Menurutnya, pendekatan keamanan yang dilakukan bakal pun tidak bisa sepenuhnya menciptakan situasi Kamtibmas di tengah masyarakat. Sehingga sangat diharapkan baik Pemerintah Kabupaten dan DPRD sebagai representasi masyarakat dapat mempedomani UU Nomor 7 tentang Penanganan Konflik sosial, karena TNI – Polri siap melakukan pengamanan.
Saat yang sama, Jenderal bintang 2 Polri di Maluku ini juga menekankan kepada semua pihak untuk tidak lagi menganggap bahwa konflik atau bentrok antar warga yang sering terjadi sebagai hal biasa.
“Jangan menganggap konflik yang sering terjadi di Maluku sebagai suatu hal yang biasa terjadi. Apabila terjadi konflik sosial maka bukan hanya tanggung jawab aparat keamanan TNI Polri, tetapi semua stakeholder memiliki peran dan tanggung jawab masing-masing sebagaimana termaktub di dalam UU Penanganan Konflik Sosial (PKS).
Untuk itu, Mantan Kakorpolairud Baharkam Polri ini juga meminta kepada Bupati, SKPD dan stakeholder lainnya agar dapat bersama-sama menyikapi persoalan tersebut secara serius.
“Kita masih punya tanggung jawab besar dalam pemulihan konflik Kariu ini, sehingga pemerintah daerah juga mesti memiliki inovasi terhadap potensi konflik yang kerap terjadi, karena sebagai aparat penegak hukum dan keamanan akan melakukan upaya pengamanan,” ujarnya.

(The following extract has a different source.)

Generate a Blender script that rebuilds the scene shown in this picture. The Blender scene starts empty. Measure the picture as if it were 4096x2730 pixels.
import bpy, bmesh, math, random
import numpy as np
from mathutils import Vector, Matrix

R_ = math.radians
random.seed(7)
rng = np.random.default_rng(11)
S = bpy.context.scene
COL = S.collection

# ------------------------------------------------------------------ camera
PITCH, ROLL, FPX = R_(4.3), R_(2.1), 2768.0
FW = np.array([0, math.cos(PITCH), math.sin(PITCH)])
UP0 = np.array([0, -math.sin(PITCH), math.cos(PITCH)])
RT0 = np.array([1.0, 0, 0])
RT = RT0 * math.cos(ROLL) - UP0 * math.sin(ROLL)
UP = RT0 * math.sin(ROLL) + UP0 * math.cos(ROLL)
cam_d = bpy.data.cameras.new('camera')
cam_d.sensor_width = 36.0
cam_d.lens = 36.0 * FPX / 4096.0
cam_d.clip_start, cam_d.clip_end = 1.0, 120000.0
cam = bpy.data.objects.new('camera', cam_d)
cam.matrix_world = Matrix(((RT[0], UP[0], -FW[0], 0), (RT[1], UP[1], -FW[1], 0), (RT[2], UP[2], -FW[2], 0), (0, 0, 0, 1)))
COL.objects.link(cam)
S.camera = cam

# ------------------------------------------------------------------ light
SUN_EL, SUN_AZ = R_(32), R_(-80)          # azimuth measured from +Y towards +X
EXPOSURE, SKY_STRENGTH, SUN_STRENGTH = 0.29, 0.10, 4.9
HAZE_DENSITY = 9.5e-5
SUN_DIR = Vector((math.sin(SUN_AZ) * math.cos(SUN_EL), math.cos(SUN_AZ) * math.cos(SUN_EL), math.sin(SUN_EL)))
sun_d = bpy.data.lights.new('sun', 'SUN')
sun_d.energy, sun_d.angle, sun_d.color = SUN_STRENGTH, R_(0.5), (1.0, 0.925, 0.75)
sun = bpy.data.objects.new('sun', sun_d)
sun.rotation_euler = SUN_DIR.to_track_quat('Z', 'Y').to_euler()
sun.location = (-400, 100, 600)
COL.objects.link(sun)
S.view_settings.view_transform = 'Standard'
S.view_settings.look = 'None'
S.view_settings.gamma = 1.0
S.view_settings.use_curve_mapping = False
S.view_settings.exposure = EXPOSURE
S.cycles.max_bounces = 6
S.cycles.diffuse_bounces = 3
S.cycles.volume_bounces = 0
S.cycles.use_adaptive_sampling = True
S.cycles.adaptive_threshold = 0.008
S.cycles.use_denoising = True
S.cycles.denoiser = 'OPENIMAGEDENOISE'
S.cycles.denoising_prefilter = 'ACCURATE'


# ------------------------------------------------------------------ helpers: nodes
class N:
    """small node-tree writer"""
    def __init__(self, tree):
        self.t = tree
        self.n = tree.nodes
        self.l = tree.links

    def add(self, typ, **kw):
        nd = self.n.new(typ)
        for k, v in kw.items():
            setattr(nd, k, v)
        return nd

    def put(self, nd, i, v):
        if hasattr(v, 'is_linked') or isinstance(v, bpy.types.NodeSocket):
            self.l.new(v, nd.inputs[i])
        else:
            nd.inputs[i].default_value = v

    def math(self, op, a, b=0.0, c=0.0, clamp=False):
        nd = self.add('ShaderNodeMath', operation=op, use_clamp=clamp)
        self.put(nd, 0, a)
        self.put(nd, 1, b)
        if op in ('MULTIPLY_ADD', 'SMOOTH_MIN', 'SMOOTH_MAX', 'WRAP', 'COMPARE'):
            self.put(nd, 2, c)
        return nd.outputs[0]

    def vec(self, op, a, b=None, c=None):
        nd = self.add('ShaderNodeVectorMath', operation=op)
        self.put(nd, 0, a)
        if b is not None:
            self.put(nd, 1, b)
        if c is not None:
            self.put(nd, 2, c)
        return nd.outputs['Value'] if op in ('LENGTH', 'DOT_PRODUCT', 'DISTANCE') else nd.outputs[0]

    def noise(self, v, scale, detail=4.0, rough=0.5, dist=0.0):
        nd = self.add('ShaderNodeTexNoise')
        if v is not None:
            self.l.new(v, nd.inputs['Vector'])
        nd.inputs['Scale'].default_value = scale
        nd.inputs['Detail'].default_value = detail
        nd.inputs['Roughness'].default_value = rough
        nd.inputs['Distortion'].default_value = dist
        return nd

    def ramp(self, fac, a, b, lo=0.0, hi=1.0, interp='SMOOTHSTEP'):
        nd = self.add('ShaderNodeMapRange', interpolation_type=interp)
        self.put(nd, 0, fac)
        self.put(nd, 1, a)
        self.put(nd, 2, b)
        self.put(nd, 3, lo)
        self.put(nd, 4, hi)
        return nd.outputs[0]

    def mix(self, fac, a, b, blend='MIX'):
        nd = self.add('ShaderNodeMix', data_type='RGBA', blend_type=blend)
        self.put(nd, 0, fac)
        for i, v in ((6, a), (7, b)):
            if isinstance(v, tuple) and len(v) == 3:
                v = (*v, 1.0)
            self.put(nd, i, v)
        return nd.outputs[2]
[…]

Untuk Kapolda meminta adanya dukungan pemeritah daerah atau kabupaten yang lebih memahami karakteristik daerahnya, termasuk 9 titik rawan konflik di Malteng, dengan cara melakukan analisis terhadap akar persoalan sehingga terjadinya konflik seperti yang terjadi antar masyarakat Pelauw dan Kariu,” tegasnya.